▸ Data lines
------------------------------------------------

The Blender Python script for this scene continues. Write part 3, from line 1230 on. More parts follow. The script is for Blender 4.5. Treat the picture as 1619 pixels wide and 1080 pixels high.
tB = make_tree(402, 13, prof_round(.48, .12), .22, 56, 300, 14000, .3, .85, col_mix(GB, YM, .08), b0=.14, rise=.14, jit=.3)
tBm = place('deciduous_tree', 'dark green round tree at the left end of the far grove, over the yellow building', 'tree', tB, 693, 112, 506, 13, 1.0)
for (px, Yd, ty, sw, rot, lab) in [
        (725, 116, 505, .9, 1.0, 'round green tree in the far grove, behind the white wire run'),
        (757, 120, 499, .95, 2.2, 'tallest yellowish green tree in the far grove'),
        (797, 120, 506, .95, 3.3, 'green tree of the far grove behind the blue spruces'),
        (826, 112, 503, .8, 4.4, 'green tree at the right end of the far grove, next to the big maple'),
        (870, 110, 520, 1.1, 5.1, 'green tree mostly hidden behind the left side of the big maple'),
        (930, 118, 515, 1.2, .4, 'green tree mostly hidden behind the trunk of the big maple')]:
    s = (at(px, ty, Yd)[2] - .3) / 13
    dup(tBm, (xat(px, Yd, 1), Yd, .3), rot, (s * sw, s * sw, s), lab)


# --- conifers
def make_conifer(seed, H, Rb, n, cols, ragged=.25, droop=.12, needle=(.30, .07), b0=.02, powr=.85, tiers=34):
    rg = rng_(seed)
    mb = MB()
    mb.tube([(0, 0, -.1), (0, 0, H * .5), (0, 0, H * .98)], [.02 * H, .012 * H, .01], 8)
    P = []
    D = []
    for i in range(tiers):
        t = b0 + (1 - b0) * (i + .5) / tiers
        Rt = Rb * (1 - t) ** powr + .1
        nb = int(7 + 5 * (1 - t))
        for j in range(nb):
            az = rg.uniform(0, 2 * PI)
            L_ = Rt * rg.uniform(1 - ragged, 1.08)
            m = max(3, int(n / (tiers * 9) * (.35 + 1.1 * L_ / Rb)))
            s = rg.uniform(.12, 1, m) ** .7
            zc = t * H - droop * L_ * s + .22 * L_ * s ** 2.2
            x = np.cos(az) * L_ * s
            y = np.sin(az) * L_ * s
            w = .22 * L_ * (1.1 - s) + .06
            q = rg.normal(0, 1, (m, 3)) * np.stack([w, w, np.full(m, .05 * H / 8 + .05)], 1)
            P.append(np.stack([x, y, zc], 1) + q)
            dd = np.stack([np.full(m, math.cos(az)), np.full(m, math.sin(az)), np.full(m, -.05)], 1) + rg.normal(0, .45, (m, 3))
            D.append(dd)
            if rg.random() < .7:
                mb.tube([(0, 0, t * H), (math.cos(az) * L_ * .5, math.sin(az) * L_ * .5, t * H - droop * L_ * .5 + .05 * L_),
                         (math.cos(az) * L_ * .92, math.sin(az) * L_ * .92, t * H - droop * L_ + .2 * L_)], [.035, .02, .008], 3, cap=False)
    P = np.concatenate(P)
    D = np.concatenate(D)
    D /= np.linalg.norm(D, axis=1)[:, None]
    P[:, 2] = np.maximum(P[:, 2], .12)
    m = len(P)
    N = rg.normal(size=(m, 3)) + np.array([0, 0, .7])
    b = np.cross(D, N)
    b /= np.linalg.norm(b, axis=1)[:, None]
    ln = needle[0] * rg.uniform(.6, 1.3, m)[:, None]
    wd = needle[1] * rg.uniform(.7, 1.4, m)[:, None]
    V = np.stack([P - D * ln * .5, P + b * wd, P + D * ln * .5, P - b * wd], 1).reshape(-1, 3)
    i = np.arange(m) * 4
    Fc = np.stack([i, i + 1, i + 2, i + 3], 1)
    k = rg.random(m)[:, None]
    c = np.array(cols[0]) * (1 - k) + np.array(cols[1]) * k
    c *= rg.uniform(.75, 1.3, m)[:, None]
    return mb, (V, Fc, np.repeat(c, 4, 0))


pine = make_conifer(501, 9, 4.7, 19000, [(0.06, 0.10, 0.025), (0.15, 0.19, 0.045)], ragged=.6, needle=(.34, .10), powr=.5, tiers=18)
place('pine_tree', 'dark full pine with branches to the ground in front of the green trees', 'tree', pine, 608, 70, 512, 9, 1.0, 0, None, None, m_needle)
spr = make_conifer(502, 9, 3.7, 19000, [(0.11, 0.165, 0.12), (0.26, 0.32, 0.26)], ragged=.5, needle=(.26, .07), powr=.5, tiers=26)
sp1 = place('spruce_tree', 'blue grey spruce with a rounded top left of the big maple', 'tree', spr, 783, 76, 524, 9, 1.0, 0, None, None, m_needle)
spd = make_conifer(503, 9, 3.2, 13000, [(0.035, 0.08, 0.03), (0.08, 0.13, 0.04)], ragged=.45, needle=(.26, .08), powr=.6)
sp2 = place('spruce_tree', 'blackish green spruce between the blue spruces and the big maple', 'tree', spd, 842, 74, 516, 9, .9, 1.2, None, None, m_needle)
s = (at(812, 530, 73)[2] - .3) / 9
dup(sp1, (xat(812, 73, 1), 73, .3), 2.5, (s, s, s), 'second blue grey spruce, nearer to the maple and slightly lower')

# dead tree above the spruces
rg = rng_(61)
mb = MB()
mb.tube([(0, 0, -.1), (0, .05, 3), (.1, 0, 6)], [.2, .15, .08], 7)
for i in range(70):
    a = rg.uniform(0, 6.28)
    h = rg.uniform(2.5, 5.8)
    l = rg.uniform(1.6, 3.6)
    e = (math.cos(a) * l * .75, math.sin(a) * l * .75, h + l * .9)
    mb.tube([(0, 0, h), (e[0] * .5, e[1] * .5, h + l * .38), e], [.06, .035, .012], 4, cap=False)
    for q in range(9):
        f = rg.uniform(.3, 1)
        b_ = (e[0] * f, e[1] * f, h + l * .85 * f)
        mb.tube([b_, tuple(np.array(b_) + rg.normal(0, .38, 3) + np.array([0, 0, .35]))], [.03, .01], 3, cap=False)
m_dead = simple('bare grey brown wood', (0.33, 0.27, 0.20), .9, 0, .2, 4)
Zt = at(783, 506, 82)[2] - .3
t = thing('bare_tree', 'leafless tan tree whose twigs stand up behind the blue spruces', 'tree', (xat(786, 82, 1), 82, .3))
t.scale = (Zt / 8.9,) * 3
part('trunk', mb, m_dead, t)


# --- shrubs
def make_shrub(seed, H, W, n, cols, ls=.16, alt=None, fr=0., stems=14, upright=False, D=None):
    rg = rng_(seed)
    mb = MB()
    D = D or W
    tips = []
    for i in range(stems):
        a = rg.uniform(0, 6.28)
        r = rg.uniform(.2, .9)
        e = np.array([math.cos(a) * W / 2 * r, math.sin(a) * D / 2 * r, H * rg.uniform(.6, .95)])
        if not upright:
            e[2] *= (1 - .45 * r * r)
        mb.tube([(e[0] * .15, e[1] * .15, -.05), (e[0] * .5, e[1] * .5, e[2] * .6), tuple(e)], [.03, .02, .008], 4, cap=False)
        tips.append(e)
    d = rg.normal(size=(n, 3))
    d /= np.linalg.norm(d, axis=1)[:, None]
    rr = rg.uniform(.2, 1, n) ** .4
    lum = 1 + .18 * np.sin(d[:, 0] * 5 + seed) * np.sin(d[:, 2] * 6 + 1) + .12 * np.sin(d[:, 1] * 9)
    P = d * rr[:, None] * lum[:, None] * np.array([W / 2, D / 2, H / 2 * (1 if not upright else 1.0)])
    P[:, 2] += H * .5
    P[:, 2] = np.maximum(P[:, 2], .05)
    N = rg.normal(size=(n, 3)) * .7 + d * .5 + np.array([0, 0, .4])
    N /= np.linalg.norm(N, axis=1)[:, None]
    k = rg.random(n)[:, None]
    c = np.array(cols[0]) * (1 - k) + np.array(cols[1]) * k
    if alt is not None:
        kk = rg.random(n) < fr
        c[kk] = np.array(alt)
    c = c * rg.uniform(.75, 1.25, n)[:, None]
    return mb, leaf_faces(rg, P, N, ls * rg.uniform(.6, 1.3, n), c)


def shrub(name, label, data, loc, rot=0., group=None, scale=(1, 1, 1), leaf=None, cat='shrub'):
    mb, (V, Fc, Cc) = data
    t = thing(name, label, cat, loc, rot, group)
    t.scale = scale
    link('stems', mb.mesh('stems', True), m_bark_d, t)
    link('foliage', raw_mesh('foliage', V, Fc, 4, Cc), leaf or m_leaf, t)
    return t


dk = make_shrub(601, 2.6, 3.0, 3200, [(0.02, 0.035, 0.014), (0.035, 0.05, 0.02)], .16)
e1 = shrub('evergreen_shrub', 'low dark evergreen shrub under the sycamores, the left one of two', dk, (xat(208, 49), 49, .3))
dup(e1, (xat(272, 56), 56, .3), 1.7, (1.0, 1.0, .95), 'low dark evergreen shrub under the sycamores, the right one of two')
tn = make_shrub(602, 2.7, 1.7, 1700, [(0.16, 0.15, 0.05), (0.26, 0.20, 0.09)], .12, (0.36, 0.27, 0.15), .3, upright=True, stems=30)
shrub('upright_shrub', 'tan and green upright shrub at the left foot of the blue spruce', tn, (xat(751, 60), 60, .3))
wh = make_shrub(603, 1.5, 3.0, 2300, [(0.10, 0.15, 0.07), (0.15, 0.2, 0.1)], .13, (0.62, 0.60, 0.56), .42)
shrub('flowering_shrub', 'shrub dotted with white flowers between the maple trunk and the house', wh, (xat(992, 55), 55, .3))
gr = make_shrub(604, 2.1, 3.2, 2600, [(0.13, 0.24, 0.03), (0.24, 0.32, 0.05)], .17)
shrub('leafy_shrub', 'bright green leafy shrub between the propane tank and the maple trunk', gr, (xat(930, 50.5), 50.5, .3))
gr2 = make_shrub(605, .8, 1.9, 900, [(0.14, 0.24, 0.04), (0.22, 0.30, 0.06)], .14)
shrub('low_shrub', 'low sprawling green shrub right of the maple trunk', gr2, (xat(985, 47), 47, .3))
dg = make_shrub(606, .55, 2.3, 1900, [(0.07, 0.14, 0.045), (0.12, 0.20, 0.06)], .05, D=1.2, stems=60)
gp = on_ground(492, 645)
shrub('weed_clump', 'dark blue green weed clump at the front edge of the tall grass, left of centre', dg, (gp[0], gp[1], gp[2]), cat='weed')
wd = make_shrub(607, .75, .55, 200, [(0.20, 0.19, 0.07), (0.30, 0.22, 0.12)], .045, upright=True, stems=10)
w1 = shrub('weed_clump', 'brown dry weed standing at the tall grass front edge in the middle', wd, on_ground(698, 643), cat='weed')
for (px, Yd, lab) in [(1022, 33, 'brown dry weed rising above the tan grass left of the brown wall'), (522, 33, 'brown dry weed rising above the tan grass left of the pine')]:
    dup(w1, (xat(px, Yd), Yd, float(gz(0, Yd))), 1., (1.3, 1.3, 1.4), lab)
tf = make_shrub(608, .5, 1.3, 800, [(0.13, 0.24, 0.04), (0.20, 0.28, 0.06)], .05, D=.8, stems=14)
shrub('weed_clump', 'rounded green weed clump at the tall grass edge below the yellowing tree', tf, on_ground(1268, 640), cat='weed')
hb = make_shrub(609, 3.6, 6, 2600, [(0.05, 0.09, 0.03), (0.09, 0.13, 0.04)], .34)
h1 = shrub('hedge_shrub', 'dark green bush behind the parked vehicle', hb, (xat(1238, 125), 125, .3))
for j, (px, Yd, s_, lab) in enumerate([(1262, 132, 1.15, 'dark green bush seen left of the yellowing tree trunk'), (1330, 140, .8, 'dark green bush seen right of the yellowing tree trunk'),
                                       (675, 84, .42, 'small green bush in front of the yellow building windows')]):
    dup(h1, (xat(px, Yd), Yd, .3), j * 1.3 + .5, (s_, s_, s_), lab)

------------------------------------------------

▸ Task requirements
Reproduce, please, the lines of the material from its first line down to the line containing "dup(tBm, (xat(px, Yd, 1), Yd, .3), rot, (s", keeping both ends and nothing beyond them.

▸ Result of the exercise
The Blender Python script for this scene continues. Write part 3, from line 1230 on. More parts follow. The script is for Blender 4.5. Treat the picture as 1619 pixels wide and 1080 pixels high.
tB = make_tree(402, 13, prof_round(.48, .12), .22, 56, 300, 14000, .3, .85, col_mix(GB, YM, .08), b0=.14, rise=.14, jit=.3)
tBm = place('deciduous_tree', 'dark green round tree at the left end of the far grove, over the yellow building', 'tree', tB, 693, 112, 506, 13, 1.0)
for (px, Yd, ty, sw, rot, lab) in [
        (725, 116, 505, .9, 1.0, 'round green tree in the far grove, behind the white wire run'),
        (757, 120, 499, .95, 2.2, 'tallest yellowish green tree in the far grove'),
        (797, 120, 506, .95, 3.3, 'green tree of the far grove behind the blue spruces'),
        (826, 112, 503, .8, 4.4, 'green tree at the right end of the far grove, next to the big maple'),
        (870, 110, 520, 1.1, 5.1, 'green tree mostly hidden behind the left side of the big maple'),
        (930, 118, 515, 1.2, .4, 'green tree mostly hidden behind the trunk of the big maple')]:
    s = (at(px, ty, Yd)[2] - .3) / 13
    dup(tBm, (xat(px, Yd, 1), Yd, .3), rot, (s * sw, s * sw, s), lab)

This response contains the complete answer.